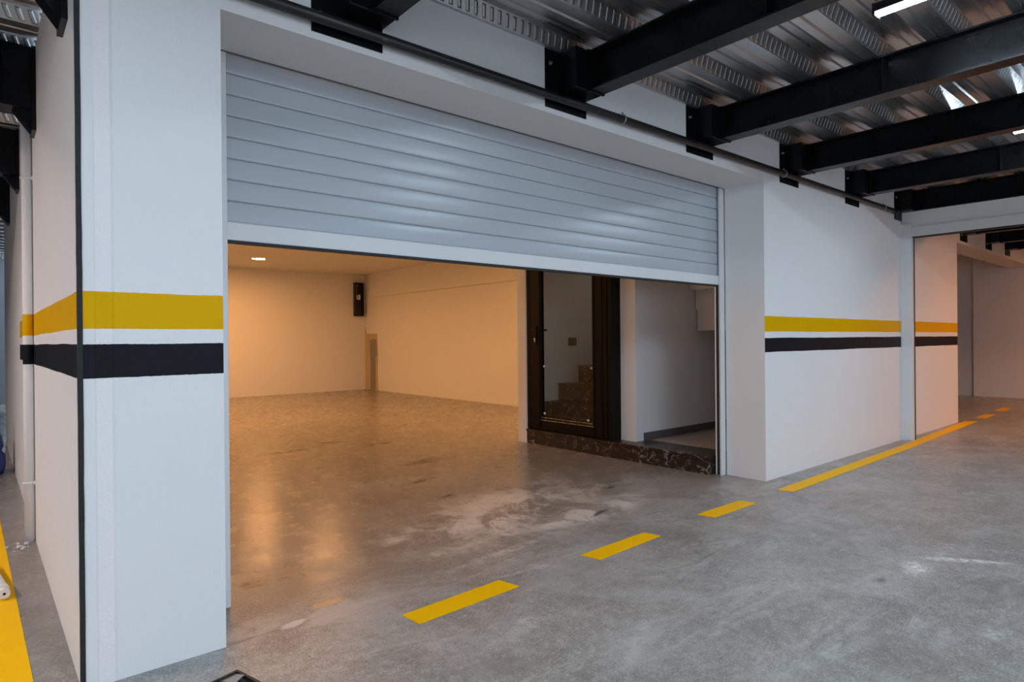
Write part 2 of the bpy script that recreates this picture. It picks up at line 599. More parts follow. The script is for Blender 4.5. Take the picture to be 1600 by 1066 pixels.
# front wall: left pillar, lintel over the shutter, long banded piece, lintel over the second opening
m = MB()
m.box(0.27, 0.742, 0.0, 0.36, 0, TOP, 0, {'-y': 1, '-x': 2})
m.box(0.742, 5.015, 0.0, 0.36, 2.515, TOP, 0)
m.box(5.015, 10.385, 0.0, 0.36, 0, TOP, 0, {'-y': 1})
m.box(10.385, 15.2, 0.0, 0.36, 2.505, TOP, 0)
struct(m.build('wall_front', [M['wall'], M['striped'], M['striped_side']]))
m = MB()
m.box(15.2, 18.8, 0.1, 0.95, 0, TOP, 0, {'-y': 1})
m.box(15.27, 18.8, 0.95, 6.0, 0, TOP, 0)
struct(m.build('wall_far', [M['wall'], M['striped']]))

m = MB()
m.box(0.27, 0.742, 0.36, 7.2, 0, TOP, 0, {'-x': 1})
m.box(0.5, 0.742, 7.2, 11.78, 0, TOP, 0)
struct(m.build('wall_left', [M['wall'], M['striped_side']]))
m = MB()
m.box(-8.0, 0.5, 13.6, 13.8, 0, TOP + 0.1)
struct(m.build('wall_passage', M['grey_wall']))
m = MB()
m.box(0.742, 7.65, 11.78, 12.0, 0, TOP)
struct(m.build('wall_back', M['wall']))
# right wall of the garage with its shallow downstand beam
m = MB()
m.box(7.45, 7.65, 3.0, 11.78, 0, TOP)
m.box(7.395, 7.45, 3.0, 11.42, 2.285, CEIL)
struct(m.build('wall_right', M['wall']))
m = MB()
m.box(-8.0, OPX0, -7.2, -7.0, 0, TOP + 0.1)
m.box(OPX1, 19, -7.2, -7.0, 0, TOP + 0.1)
m.box(OPX0, OPX1, -7.2, -7.0, OPZ, TOP + 0.1)
struct(m.build('wall_behind', M['wall']))
m = MB()
m.box(-8.2, -8.0, -7.2, 13.8, 0, TOP + 0.1)
struct(m.build('wall_west', M['wall']))
m = MB()
m.box(18.8, 19.0, -7.0, 6.0, 0, TOP + 0.1)
m.box(10.385, 18.8, 6.0, 6.2, 0, TOP + 0.1)
m.box(10.2, 10.385, 0.36, 6.2, 0, TOP)
struct(m.build('wall_east', M['wall']))
# stairwell walls: partition whose end shows beside the door, stub left of the door, head over the door
for bx_ in ((5.04, 8.0, 1.375, 1.53, 0.1655, CEIL), (4.885, 5.12, 2.852, 3.0, 0, CEIL), (5.12, 7.45, 2.90, 3.0, 0, CEIL),
            (5.045, 5.12, 1.53, 1.571, 0.166, 2.26), (4.90, 5.10, 1.53, 2.852, 2.26, CEIL), (8.0, 8.15, 0.36, 3.0, 0, CEIL)):
    m = MB()
    m.box(*bx_)
    struct(m.build('wall_stairwell', M['wall']))
m = MB()
m.box(5.161, 7.99, 1.363, 1.375, 0.1655, 0.245)
struct(m.build('baseboard_stairwell', M['skirting']))
m = MB()
m.box(5.24, 8.0, 0.36, 1.41, 0, 0.165)
m.box(5.24, 8.0, 1.53, 2.90, 0, 0.165)
m.box(5.24, 8.0, 1.41, 1.53, 0, 0.165)
struct(m.build('floor_landing', M['tile']))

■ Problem
Repeat the lines above, starting at the first and stopping after the line that holds "struct(m.build('wall_far', [M['wall'], M['striped']]))", with the pictures left out.

■ Written response
Write part 2 of the bpy script that recreates this picture. It picks up at line 599. More parts follow. The script is for Blender 4.5. Take the picture to be 1600 by 1066 pixels.
# front wall: left pillar, lintel over the shutter, long banded piece, lintel over the second opening
m = MB()
m.box(0.27, 0.742, 0.0, 0.36, 0, TOP, 0, {'-y': 1, '-x': 2})
m.box(0.742, 5.015, 0.0, 0.36, 2.515, TOP, 0)
m.box(5.015, 10.385, 0.0, 0.36, 0, TOP, 0, {'-y': 1})
m.box(10.385, 15.2, 0.0, 0.36, 2.505, TOP, 0)
struct(m.build('wall_front', [M['wall'], M['striped'], M['striped_side']]))
m = MB()
m.box(15.2, 18.8, 0.1, 0.95, 0, TOP, 0, {'-y': 1})
m.box(15.27, 18.8, 0.95, 6.0, 0, TOP, 0)
struct(m.build('wall_far', [M['wall'], M['striped']]))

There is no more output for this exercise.